La Tymoshenko ieri ha dichiarato alla Cnn che se scoppierà la guerra ci saranno dei cambiamenti in tutto il mondo; come non essere d’accordo con tale affermazione. Però c’è un aspetto da sottolineare ovvero la differenza nell’approccio alla controversia emersa nelle ultime settimane. Da un lato Putin, che forte del dover difendere la minoranza russofona, ma cosciente di non voler perdere il suo controllo sull’Ucraina e soprattutto sulla Crimea, adotta dei metodi novecenteschi: “se penso di aver ragione ti invado”. La nota positiva è che l’occupazione della Crimea e del suo Parlamento non abbia visto partire neanche un colpo di mortaio e questo descrive una situazione ben diversa: le minoranze sono ben ripartite territorialmente e quindi una divisione federale dell’Ucraina al momento risulterebbe essere la soluzione più plausibile.

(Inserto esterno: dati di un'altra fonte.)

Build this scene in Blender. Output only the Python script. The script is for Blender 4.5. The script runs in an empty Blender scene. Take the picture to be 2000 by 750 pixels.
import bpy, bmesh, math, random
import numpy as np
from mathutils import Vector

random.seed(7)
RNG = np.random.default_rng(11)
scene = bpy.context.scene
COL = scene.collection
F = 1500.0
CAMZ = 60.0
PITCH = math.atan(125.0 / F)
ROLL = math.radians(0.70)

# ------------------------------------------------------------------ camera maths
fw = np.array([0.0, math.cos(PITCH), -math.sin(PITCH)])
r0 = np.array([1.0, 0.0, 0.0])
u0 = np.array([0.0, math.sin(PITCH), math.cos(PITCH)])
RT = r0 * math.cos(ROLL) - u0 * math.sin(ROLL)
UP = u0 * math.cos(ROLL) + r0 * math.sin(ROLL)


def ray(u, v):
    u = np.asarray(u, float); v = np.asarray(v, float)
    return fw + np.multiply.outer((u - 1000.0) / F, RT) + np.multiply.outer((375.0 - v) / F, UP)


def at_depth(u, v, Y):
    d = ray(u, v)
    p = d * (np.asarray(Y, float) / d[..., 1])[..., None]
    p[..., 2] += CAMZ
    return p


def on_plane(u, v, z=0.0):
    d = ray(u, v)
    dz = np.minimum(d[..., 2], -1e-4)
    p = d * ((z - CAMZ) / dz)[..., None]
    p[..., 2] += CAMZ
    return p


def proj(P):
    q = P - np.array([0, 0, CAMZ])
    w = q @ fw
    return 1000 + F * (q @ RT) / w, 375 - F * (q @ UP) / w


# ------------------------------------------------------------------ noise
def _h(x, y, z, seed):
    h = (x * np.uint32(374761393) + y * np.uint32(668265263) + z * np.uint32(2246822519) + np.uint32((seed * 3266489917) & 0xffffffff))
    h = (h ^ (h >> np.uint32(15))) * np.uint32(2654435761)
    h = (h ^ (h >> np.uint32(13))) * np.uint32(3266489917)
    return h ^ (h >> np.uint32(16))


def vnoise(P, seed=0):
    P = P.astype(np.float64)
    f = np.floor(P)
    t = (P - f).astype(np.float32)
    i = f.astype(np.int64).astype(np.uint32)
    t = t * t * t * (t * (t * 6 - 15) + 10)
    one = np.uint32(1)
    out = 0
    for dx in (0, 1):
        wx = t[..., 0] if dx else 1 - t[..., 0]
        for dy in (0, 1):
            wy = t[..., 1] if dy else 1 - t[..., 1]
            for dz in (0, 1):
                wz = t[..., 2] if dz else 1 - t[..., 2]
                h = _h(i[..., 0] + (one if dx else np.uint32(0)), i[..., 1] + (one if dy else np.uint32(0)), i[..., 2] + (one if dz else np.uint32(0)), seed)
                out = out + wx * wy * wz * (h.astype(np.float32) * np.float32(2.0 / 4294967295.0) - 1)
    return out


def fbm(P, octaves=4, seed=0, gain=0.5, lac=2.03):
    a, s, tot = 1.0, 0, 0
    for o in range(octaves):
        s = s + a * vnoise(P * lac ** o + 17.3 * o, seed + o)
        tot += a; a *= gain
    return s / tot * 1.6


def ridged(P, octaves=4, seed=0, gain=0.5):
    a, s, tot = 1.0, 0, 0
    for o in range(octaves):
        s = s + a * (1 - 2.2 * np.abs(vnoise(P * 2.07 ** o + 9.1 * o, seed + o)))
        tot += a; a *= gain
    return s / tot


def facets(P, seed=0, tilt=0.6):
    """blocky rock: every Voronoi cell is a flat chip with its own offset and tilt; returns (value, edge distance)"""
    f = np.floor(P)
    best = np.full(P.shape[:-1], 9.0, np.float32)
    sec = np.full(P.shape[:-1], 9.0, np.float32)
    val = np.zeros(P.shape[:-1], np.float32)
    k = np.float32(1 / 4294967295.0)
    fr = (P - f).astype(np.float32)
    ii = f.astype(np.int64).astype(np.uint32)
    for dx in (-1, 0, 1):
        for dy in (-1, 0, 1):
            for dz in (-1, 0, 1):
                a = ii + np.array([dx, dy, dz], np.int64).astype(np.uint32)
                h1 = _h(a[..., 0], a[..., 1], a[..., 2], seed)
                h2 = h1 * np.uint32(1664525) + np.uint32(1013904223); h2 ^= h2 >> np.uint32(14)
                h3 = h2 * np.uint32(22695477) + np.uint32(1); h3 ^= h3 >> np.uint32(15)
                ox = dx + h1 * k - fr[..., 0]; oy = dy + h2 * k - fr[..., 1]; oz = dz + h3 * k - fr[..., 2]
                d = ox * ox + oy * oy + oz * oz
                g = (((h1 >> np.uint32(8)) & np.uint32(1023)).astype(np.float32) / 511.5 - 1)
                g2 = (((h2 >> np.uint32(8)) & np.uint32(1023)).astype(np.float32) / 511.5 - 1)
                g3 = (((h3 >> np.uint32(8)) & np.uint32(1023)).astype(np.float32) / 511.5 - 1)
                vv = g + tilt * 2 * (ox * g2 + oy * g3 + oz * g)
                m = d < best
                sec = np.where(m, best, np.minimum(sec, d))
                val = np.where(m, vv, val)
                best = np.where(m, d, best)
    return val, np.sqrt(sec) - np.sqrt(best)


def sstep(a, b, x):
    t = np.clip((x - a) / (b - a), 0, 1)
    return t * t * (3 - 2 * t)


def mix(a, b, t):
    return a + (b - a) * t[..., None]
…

Dall’altro lato c’è l’Europa, quindi l’Italia, che adottando in pieno la dottrina dell’equivicinanza cerca di assumere un ruolo da mediatrice nonostante non abbia digerito “ la presa” della Crimea da parte di Putin. La dimostrazione è il crollo in borsa il giorno successivo allo spostamento delle truppe, con il rublo che è precipitato ai minimi storici nel confronto euro/dollaro. Il governo Renzi si è allineato pienamente alla linea della Germania affermando la propria ostilità rispetto al tentativo di risolvere la crisi per via militare, cercando quindi di spostare la controversia in ambito prettamente istituzionale con l’auspicio di affidare la transizione a due organismi neutrali come Osce e FMI. D’altronde la stessa Europa non può permettersi politicamente di perdere l’Ucraina, gasdotti e TAV fanno parte del gioco. Aspettiamo Obama.